The NTIA has recognised over the last 6 years that the sustainability and growth of the Industry are directly related to the relationships formed both regionally and nationally with key stakeholders.

We would be fools to believe that lobbying and gesturing against key messages would be enough to drive change.

Our Urban Master Plan was a method of working alongside local and national government through Commissions to develop a position regionally where key stakeholders representing the industry can help shape policy and infrastructure for the Night-Time Economy.

We also took the model from international cities where a representative of the sector would act as a Night Mayor / Night Czar championing the sector within local government.

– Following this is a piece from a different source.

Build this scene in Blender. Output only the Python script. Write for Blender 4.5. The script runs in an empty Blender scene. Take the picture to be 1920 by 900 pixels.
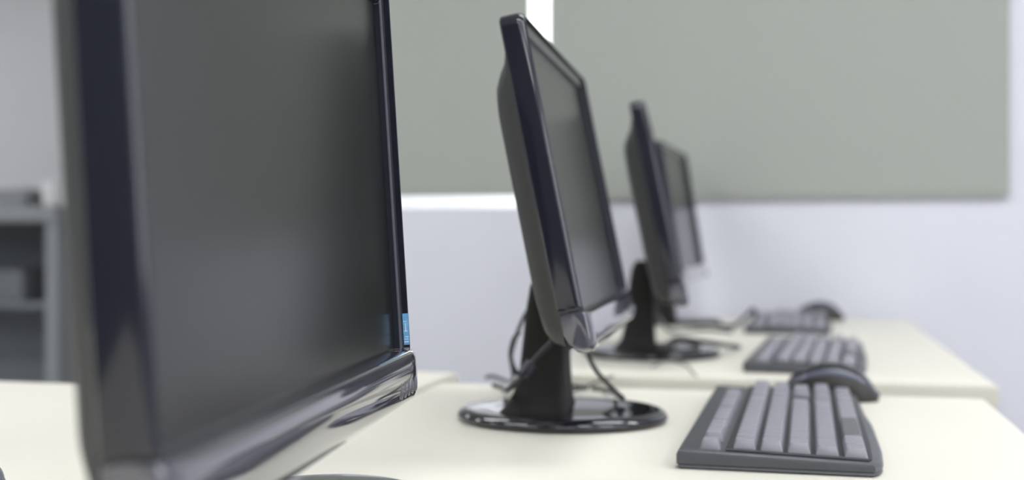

London and Manchester have established a strong commission and NTE champion within each city, and we are currently working on Glasgow, Bristol, Brighton & Birmingham to establish similar infrastructure.

As an operator of a wide portfolio of businesses across the country both independent and corporate, from venues, cultural spaces, university campus and events I have had the first-hand experience of the perceived value of the NTE across the country from the varying agencies.

I can’t express how important it is that we work to ensure that we are recognised legitimate economic support for communities, education, tourism, employment and culture.

Establishing the premise for representation as one voice within local government on our behalf opens doors to investment, regeneration and growth.

It is important to the NTIA that we maintain a grassroots relationship with our members and the industry regionally, and work hard to establish support networks with direct lines of communication when you need us.